To improve the performance of your teachers, students, and school overall, it’s vital to measure the success of your coaching action steps.
Consistent practice leads schools to new insights around how teachers are internalizing your coaching and whether they are growing their efficacy.
You can start tracking your observations in an Excel spreadsheet, but as you grow your methods, a more extensive software tool might be best.
Make a Plan — and Stick to It
Coaching can’t be a one-time activity.
Create a calendar of days each month so that you can set aside time for coaching and feedback.
Break down your tracked observations with each teacher and let them know ahead of time when you will make time to debrief the notes and next steps.
Why This Approach Works with Teachers
Why does this approach work so well? It’s simple: most teachers say that their yearly reviews and infrequent observations are frustratingly limiting — and can even be overwhelming. (If you previously taught in the classroom, you very likely felt this way, too!)
Infrequent, compliance-driven evaluations do not provide the teacher with consistent, concrete, and valuable feedback that allows them to truly grow and develop in their profession all year long.
But the quick-hits, sticky-note approach does.
Using sticky notes for coaching gives your educators routine feedback that is actionable and leaves them with continual, updated feedback throughout the year.
With its quick and consistent format, coaching doesn’t take up teachers’ valuable time.
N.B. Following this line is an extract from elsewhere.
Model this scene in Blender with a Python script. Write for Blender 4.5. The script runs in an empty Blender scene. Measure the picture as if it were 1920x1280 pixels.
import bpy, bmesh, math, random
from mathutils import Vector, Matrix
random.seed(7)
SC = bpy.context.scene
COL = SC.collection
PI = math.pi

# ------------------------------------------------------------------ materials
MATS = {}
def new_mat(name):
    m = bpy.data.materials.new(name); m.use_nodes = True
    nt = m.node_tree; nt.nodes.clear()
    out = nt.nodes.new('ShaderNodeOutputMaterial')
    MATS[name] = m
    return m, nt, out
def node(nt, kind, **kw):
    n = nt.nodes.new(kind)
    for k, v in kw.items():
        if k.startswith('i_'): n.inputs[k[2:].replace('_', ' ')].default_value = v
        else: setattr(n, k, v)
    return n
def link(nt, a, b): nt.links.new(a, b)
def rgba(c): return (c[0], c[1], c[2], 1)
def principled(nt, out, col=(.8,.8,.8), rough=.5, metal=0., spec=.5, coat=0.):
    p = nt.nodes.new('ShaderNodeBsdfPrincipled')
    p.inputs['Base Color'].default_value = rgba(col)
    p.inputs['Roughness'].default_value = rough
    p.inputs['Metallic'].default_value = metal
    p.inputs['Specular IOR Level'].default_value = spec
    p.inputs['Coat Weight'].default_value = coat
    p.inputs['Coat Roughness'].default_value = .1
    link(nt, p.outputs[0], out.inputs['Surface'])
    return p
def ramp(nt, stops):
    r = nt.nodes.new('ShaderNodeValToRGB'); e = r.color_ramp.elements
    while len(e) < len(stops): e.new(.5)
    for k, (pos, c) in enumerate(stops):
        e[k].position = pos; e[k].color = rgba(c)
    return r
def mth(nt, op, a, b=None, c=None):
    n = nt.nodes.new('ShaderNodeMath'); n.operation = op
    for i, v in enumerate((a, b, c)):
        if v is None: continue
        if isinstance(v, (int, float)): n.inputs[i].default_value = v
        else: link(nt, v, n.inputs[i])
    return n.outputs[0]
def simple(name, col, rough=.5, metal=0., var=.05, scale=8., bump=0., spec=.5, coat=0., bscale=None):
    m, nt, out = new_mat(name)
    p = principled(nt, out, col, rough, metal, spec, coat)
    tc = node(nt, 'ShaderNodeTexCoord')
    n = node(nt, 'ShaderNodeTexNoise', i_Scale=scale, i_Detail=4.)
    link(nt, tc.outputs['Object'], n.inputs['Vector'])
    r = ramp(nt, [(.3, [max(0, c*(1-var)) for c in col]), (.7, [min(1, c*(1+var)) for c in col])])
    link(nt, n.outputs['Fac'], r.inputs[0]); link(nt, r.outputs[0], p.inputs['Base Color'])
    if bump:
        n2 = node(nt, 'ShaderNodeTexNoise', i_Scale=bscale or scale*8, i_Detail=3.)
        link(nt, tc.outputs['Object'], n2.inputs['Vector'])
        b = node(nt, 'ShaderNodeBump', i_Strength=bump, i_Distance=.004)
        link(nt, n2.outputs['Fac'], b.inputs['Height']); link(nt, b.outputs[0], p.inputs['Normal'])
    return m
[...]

It also gives them a series of regular “status updates” that empower them to grow and develop on a routine basis for lasting change in the classroom.
Back to You
Encouraging a culture of coaching within your school doesn’t have to be costly or complicated.
Get started today by doing a 10-minute sprint through your classrooms with a simple sticky note, and foster a new educational environment of positivity and encouragement that’ll take your teachers to new levels of accountability, improvement, and achievement this school year.